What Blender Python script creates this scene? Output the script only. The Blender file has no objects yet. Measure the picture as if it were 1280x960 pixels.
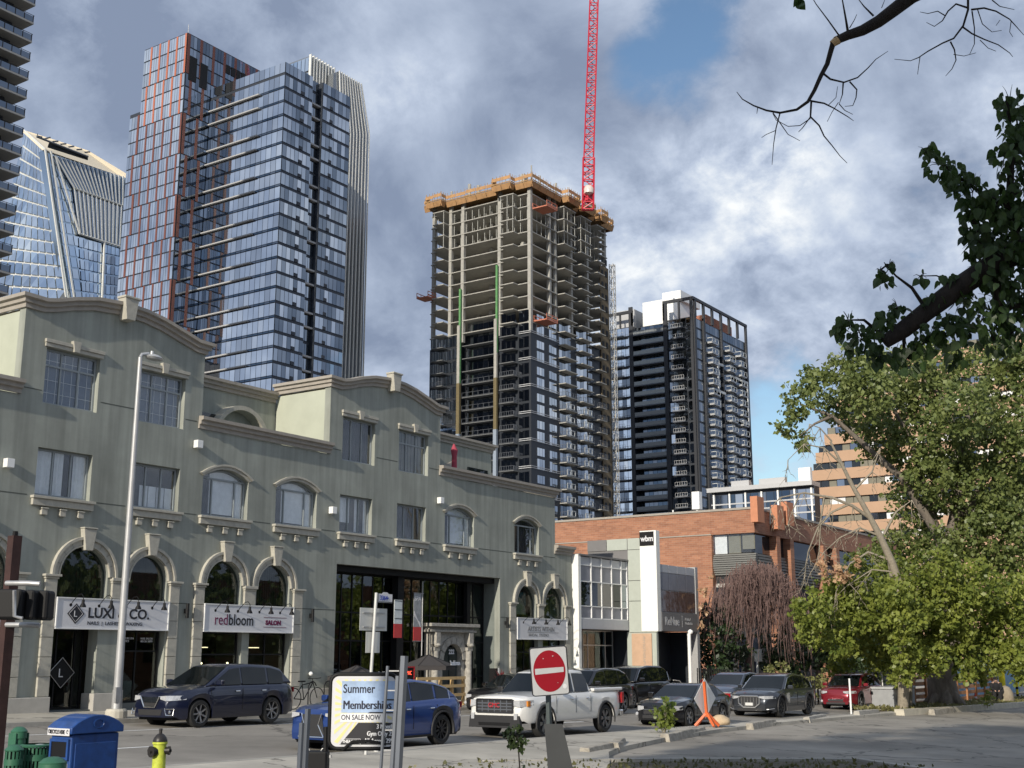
import bpy, bmesh, math, random
import numpy as np
from math import sin, cos, pi, sqrt, radians, atan2
from mathutils import Vector, Matrix, Quaternion
from mathutils.geometry import tessellate_polygon
random.seed(7); np.random.seed(7)
R_ = random.Random(11)
sc = bpy.context.scene
COL = sc.collection

# ---------------------------------------------------------------- camera
# X runs along the street (away from the camera, to the right), Y across it towards the facades
FPX = 1525.0
PITCH = math.atan((818 - 480) / FPX)
AL = math.atan((1700 - 640) / (FPX / cos(PITCH)))
EYE = Vector((0, 0, 2.2))
_H = Vector((cos(AL), sin(AL), 0)); _R = Vector((sin(AL), -cos(AL), 0)); _Z = Vector((0, 0, 1))
FW = _H * cos(PITCH) + _Z * sin(PITCH); UPV = -_H * sin(PITCH) + _Z * cos(PITCH)
cam_d = bpy.data.cameras.new('camera'); cam = bpy.data.objects.new('camera', cam_d); COL.objects.link(cam)
cam.matrix_world = Matrix(((_R.x, UPV.x, -FW.x, EYE.x), (_R.y, UPV.y, -FW.y, EYE.y), (_R.z, UPV.z, -FW.z, EYE.z), (0, 0, 0, 1)))
cam_d.sensor_width = 36; cam_d.lens = 36 * FPX / 1280
cam_d.clip_start = 0.1; cam_d.clip_end = 5000
sc.camera = cam

def P(px, py, w):
    "surveyed point: sighting (px,py) in the photograph at w metres of depth"
    return EYE + (FW + _R * ((px - 640) / FPX) + UPV * ((480 - py) / FPX)) * w

# ---------------------------------------------------------------- sun and sky
SUN = Vector((-1, -0.125, 0.41)).normalized()
sl = bpy.data.lights.new('sun', 'SUN'); sl.energy = 3.7; sl.angle = radians(0.6); sl.color = (1.0, 0.92, 0.79)
so = bpy.data.objects.new('sun', sl); COL.objects.link(so); so.rotation_euler = SUN.to_track_quat('Z', 'Y').to_euler()
so.location = (-60, -10, 60)
wd = bpy.data.worlds.new('World'); sc.world = wd; wd.use_nodes = True
nt = wd.node_tree; nt.nodes.clear()
def N(t, **k):
    n = nt.nodes.new(t)
    for a, b in k.items(): setattr(n, a, b)
    return n
def Lk(a, b): nt.links.new(a, b)
def math_(op, a, b=None, c=None):
    n = N('ShaderNodeMath', operation=op)
    for i, x in enumerate((a, b, c)):
        if x is None: continue
        if isinstance(x, (int, float)): n.inputs[i].default_value = x
        else: Lk(x, n.inputs[i])
    return n.outputs[0]
def ramp(fac, stops, interp='EASE'):
    r = N('ShaderNodeValToRGB'); r.color_ramp.interpolation = interp
    el = r.color_ramp.elements
    while len(el) < len(stops): el.new(0.5)
    for e, (p, c) in zip(el, stops):
        e.position = p; e.color = (c, c, c, 1) if isinstance(c, (int, float)) else (*c, 1)
    Lk(fac, r.inputs[0]); return r.outputs[0]
sky = N('ShaderNodeTexSky', sky_type='NISHITA'); sky.sun_disc = False
sky.sun_elevation = math.asin(SUN.z); sky.sun_rotation = atan2(SUN.x, SUN.y); sky.air_density = 1.2; sky.dust_density = 0.2; sky.ozone_density = 3.0
tc = N('ShaderNodeTexCoord'); sep = N('ShaderNodeSeparateXYZ'); Lk(tc.outputs['Generated'], sep.inputs[0])
zz = math_('ADD', math_('MAXIMUM', sep.outputs[2], 0.0), 0.55)
cb = N('ShaderNodeCombineXYZ'); Lk(math_('DIVIDE', sep.outputs[0], zz), cb.inputs[0]); Lk(math_('DIVIDE', sep.outputs[1], zz), cb.inputs[1])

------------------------

What to do — Print out the whole of the material word for word, without pictures.

Solution to this problem —
What Blender Python script creates this scene? Output the script only. The Blender file has no objects yet. Measure the picture as if it were 1280x960 pixels.
import bpy, bmesh, math, random
import numpy as np
from math import sin, cos, pi, sqrt, radians, atan2
from mathutils import Vector, Matrix, Quaternion
from mathutils.geometry import tessellate_polygon
random.seed(7); np.random.seed(7)
R_ = random.Random(11)
sc = bpy.context.scene
COL = sc.collection

# ---------------------------------------------------------------- camera
# X runs along the street (away from the camera, to the right), Y across it towards the facades
FPX = 1525.0
PITCH = math.atan((818 - 480) / FPX)
AL = math.atan((1700 - 640) / (FPX / cos(PITCH)))
EYE = Vector((0, 0, 2.2))
_H = Vector((cos(AL), sin(AL), 0)); _R = Vector((sin(AL), -cos(AL), 0)); _Z = Vector((0, 0, 1))
FW = _H * cos(PITCH) + _Z * sin(PITCH); UPV = -_H * sin(PITCH) + _Z * cos(PITCH)
cam_d = bpy.data.cameras.new('camera'); cam = bpy.data.objects.new('camera', cam_d); COL.objects.link(cam)
cam.matrix_world = Matrix(((_R.x, UPV.x, -FW.x, EYE.x), (_R.y, UPV.y, -FW.y, EYE.y), (_R.z, UPV.z, -FW.z, EYE.z), (0, 0, 0, 1)))
cam_d.sensor_width = 36; cam_d.lens = 36 * FPX / 1280
cam_d.clip_start = 0.1; cam_d.clip_end = 5000
sc.camera = cam

def P(px, py, w):
    "surveyed point: sighting (px,py) in the photograph at w metres of depth"
    return EYE + (FW + _R * ((px - 640) / FPX) + UPV * ((480 - py) / FPX)) * w

# ---------------------------------------------------------------- sun and sky
SUN = Vector((-1, -0.125, 0.41)).normalized()
sl = bpy.data.lights.new('sun', 'SUN'); sl.energy = 3.7; sl.angle = radians(0.6); sl.color = (1.0, 0.92, 0.79)
so = bpy.data.objects.new('sun', sl); COL.objects.link(so); so.rotation_euler = SUN.to_track_quat('Z', 'Y').to_euler()
so.location = (-60, -10, 60)
wd = bpy.data.worlds.new('World'); sc.world = wd; wd.use_nodes = True
nt = wd.node_tree; nt.nodes.clear()
def N(t, **k):
    n = nt.nodes.new(t)
    for a, b in k.items(): setattr(n, a, b)
    return n
def Lk(a, b): nt.links.new(a, b)
def math_(op, a, b=None, c=None):
    n = N('ShaderNodeMath', operation=op)
    for i, x in enumerate((a, b, c)):
        if x is None: continue
        if isinstance(x, (int, float)): n.inputs[i].default_value = x
        else: Lk(x, n.inputs[i])
    return n.outputs[0]
def ramp(fac, stops, interp='EASE'):
    r = N('ShaderNodeValToRGB'); r.color_ramp.interpolation = interp
    el = r.color_ramp.elements
    while len(el) < len(stops): el.new(0.5)
    for e, (p, c) in zip(el, stops):
        e.position = p; e.color = (c, c, c, 1) if isinstance(c, (int, float)) else (*c, 1)
    Lk(fac, r.inputs[0]); return r.outputs[0]
sky = N('ShaderNodeTexSky', sky_type='NISHITA'); sky.sun_disc = False
sky.sun_elevation = math.asin(SUN.z); sky.sun_rotation = atan2(SUN.x, SUN.y); sky.air_density = 1.2; sky.dust_density = 0.2; sky.ozone_density = 3.0
tc = N('ShaderNodeTexCoord'); sep = N('ShaderNodeSeparateXYZ'); Lk(tc.outputs['Generated'], sep.inputs[0])
zz = math_('ADD', math_('MAXIMUM', sep.outputs[2], 0.0), 0.55)
cb = N('ShaderNodeCombineXYZ'); Lk(math_('DIVIDE', sep.outputs[0], zz), cb.inputs[0]); Lk(math_('DIVIDE', sep.outputs[1], zz), cb.inputs[1])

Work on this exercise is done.